Was it really the desire to sacrifice themselves for a noble cause that led Siqueiros and his friends into this criminal adventure? The behaviour of those apprehended gave an unequivocal answer. They did not stand on any revolutionary principles to justify themselves; they did not even refuse to betray one another. And does the cold-blooded murder of Harte come under the category of ‘politically and humanly justifiable’ acts? He who on this occasion became the victim of the GPU was a young man of twenty-four. His death cannot by the greatest stretch of perverted imagination be regarded as resulting from an act of ‘revolutionary despair’. It was quite simply a callous effort to cover up the trail. He was removed because he knew too much.
What stands out sharply in the above-quoted statement of Siqueiros is his blind acceptance of the views of the Kremlin. The justification of his actions is in effect based upon the verdict of the Moscow Trials. This is so undisguised that it makes his political affiliation obvious. The carrying out of the verdict is ‘politically and humanly justifiable’. There speaks the voice, the unmistakable voice of Vyshinsky.
Siqueiros proved to be no lone unfriended individual on the run and rejected by his political co-thinkers as ‘very dangerous to the working class’. On the contrary, events demonstrated that behind him stood powerful interests, highly influential in Mexican society. Finally traced and arrested, held on a charge of nine counts, including one of murder, he succeeded in securing his release on bail, because the judges, although all agreeing that he had directed the attack on Trotsky, could not agree that he had actually pulled the trigger of the weapon that killed Harte. Less than a month after his release he jumped bail and flew to Cuba, in spite of the fact that his preparations for flight, including the securing of a passport, had been reported in the Mexican press well beforehand. Arrested again in Chile as a fugitive from justice, he was again released on the intervention of the Mexican ambassador. Later he returned to Mexico of his own free will, only too confident that he could ‘beat the rap’. He was received with acclamation by the Stalinists, further proof, if any is needed, of the worthlessness of their previous statements, and to date, although the charges against him still stand, no trial has taken place; nor has he, up to the time of writing these lines, been re-arrested.
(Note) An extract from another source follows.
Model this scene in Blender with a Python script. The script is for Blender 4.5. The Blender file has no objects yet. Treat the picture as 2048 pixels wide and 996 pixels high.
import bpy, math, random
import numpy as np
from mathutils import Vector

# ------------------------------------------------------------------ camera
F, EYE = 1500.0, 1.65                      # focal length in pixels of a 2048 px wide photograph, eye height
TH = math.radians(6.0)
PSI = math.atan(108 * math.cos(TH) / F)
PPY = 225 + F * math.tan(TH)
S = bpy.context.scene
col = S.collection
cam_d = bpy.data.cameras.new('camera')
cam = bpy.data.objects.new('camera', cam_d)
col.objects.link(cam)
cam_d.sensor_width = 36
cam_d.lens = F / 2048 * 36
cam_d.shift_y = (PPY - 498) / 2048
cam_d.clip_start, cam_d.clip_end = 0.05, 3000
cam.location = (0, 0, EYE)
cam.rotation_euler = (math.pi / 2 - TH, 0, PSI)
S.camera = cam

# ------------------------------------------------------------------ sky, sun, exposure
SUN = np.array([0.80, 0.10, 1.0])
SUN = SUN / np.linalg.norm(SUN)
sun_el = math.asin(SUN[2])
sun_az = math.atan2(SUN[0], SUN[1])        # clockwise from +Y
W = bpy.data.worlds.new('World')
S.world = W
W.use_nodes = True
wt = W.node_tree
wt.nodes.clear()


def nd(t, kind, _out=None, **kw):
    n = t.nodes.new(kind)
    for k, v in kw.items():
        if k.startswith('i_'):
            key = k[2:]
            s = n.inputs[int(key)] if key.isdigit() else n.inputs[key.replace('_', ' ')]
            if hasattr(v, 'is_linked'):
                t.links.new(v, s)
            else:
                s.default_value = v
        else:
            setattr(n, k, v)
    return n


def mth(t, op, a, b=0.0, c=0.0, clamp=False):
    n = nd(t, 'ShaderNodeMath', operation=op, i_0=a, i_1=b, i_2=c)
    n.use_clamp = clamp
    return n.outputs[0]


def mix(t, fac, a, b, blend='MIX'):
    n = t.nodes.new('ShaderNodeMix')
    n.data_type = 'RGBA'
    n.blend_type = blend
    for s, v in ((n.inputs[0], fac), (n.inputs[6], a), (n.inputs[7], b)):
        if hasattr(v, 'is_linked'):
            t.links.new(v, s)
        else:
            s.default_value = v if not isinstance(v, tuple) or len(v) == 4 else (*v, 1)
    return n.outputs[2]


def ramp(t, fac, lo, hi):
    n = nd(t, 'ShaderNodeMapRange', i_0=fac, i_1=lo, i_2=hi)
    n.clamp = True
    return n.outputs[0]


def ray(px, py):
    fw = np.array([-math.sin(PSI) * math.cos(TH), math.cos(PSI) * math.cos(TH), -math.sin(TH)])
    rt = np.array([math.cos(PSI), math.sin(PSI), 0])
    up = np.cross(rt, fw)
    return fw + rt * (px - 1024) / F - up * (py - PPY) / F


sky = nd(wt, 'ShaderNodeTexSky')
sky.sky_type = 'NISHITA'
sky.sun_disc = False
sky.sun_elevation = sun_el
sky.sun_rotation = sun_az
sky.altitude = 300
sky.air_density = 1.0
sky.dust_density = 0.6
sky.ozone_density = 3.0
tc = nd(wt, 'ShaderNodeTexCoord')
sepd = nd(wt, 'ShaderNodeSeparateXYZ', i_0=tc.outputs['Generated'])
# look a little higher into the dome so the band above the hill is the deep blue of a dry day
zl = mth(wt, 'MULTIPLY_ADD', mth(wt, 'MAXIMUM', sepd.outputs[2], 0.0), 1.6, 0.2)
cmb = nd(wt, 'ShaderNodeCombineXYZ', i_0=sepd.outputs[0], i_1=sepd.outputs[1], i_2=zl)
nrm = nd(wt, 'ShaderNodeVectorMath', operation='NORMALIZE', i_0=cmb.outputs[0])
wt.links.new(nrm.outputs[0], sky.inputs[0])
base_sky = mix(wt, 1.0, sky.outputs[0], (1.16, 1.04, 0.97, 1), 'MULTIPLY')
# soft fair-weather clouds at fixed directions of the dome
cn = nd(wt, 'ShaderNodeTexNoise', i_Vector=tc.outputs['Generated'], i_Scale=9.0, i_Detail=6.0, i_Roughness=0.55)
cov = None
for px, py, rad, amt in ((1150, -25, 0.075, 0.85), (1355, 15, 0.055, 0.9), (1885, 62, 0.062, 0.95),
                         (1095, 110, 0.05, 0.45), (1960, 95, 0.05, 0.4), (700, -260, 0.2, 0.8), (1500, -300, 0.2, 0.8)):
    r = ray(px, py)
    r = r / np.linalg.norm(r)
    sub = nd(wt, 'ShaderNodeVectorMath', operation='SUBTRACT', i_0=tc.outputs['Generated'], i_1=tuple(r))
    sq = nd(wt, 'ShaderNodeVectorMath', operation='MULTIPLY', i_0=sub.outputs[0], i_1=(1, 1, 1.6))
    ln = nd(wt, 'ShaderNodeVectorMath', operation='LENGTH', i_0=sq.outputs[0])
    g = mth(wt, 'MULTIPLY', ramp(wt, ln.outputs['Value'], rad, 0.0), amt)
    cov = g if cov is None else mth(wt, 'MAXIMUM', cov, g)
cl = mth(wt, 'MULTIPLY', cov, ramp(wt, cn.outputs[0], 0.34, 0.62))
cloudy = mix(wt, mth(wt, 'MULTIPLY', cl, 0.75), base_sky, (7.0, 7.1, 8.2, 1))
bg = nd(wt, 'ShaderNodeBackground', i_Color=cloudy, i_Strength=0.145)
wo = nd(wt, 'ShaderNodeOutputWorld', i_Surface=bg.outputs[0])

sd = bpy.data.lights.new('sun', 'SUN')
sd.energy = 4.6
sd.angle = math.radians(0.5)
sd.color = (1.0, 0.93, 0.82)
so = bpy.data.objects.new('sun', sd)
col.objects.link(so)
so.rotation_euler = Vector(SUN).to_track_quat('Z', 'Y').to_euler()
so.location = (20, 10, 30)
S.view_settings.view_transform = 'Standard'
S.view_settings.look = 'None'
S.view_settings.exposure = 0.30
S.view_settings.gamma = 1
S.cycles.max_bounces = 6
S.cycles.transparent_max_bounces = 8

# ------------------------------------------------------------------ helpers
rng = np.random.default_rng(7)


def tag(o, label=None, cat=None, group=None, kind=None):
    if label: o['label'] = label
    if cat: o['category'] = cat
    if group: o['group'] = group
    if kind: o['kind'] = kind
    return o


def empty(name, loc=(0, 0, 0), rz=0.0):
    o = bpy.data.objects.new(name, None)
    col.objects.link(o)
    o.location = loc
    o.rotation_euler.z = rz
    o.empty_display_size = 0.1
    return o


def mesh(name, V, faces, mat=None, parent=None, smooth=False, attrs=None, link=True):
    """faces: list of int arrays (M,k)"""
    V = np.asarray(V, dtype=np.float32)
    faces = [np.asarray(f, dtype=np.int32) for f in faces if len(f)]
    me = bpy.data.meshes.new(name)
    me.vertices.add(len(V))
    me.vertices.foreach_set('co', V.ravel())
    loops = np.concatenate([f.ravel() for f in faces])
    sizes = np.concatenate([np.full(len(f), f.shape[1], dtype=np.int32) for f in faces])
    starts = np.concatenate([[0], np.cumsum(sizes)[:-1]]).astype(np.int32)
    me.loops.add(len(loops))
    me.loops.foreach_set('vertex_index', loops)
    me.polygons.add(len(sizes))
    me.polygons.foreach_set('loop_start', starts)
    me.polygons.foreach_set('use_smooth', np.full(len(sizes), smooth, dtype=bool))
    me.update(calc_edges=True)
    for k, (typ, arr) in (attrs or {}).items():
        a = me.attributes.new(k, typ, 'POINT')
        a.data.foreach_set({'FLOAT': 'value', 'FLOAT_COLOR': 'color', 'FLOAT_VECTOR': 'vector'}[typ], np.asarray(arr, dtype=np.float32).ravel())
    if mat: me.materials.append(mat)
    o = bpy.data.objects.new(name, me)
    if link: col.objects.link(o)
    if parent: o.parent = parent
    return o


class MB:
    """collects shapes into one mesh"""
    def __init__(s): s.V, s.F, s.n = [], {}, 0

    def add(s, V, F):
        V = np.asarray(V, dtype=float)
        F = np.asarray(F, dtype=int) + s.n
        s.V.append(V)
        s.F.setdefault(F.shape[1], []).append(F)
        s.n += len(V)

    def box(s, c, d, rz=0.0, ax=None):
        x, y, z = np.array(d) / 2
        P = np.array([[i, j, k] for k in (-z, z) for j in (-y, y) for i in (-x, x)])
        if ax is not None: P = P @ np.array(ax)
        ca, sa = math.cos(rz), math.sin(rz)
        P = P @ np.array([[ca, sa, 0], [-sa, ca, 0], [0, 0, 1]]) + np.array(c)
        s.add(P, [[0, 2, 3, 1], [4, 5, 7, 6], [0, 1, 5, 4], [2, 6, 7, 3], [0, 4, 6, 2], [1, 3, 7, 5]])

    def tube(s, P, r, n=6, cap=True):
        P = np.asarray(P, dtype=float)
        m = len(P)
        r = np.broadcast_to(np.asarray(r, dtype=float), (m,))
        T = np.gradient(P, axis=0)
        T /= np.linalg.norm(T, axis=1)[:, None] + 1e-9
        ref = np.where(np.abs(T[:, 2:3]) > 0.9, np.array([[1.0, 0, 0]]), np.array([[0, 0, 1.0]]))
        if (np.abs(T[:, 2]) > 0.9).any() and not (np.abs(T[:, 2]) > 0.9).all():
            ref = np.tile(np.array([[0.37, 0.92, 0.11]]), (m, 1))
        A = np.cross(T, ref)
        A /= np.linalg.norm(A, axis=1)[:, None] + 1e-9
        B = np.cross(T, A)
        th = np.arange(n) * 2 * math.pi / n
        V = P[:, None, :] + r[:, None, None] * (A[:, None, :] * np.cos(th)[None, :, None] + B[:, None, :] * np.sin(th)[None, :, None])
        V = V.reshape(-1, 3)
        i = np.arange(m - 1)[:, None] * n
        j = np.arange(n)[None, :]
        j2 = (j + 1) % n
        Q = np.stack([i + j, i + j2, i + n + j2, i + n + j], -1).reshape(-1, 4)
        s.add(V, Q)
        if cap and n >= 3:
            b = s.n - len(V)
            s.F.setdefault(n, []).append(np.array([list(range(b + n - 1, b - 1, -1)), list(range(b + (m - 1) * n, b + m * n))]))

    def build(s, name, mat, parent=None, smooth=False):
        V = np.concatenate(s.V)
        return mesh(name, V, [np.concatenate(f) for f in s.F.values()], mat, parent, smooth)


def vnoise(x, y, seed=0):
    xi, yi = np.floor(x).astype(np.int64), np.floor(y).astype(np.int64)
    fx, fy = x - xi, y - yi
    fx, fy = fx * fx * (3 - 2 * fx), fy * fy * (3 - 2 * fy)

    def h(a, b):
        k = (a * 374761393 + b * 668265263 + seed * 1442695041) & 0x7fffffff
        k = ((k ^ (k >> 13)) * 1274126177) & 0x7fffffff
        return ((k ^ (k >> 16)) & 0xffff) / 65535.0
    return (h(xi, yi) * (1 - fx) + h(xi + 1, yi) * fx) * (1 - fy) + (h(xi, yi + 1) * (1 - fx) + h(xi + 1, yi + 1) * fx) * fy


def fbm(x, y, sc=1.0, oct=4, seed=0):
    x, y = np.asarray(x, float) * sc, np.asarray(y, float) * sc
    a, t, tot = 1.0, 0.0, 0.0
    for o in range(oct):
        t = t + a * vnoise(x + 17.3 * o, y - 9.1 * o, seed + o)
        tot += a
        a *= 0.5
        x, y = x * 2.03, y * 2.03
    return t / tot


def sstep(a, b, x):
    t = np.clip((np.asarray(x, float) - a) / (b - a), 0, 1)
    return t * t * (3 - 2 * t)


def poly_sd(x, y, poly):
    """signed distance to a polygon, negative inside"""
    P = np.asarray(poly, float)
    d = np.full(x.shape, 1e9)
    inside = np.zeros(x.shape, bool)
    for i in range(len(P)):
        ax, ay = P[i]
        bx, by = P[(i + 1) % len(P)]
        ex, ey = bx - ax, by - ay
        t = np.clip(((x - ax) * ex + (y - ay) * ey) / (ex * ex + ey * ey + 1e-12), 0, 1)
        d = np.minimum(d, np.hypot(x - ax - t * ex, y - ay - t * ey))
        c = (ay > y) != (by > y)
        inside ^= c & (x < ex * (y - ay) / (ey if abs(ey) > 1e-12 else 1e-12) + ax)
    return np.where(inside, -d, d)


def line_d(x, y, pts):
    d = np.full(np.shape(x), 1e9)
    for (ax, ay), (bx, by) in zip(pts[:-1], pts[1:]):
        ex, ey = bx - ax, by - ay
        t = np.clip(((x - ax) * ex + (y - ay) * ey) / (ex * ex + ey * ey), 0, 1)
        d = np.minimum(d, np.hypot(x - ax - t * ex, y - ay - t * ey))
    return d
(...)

He probably never will be. The resources of the GPU are very great; its tentacles reach out in all directions, into the least suspected places, and some of those who serve it are not even fully aware of the fact themselves. And the art of utilising disagreements among one’s enemies, although not invented by the GPU, has been brought by it to a point of high perfection.
1. This is a reference to Diego de Riviera, the painter of revolutionary subjects. At one time a supporter of Trotsky, he was then a follower of General Almazán, whose name was regarded by the labour movement in general as synonymous with reaction. Riviera has recently been reported as having unsuccessfully applied to return to the Communist Party. [Author’s note] The word attentat is a French word meaning an assassination attempt – MIA.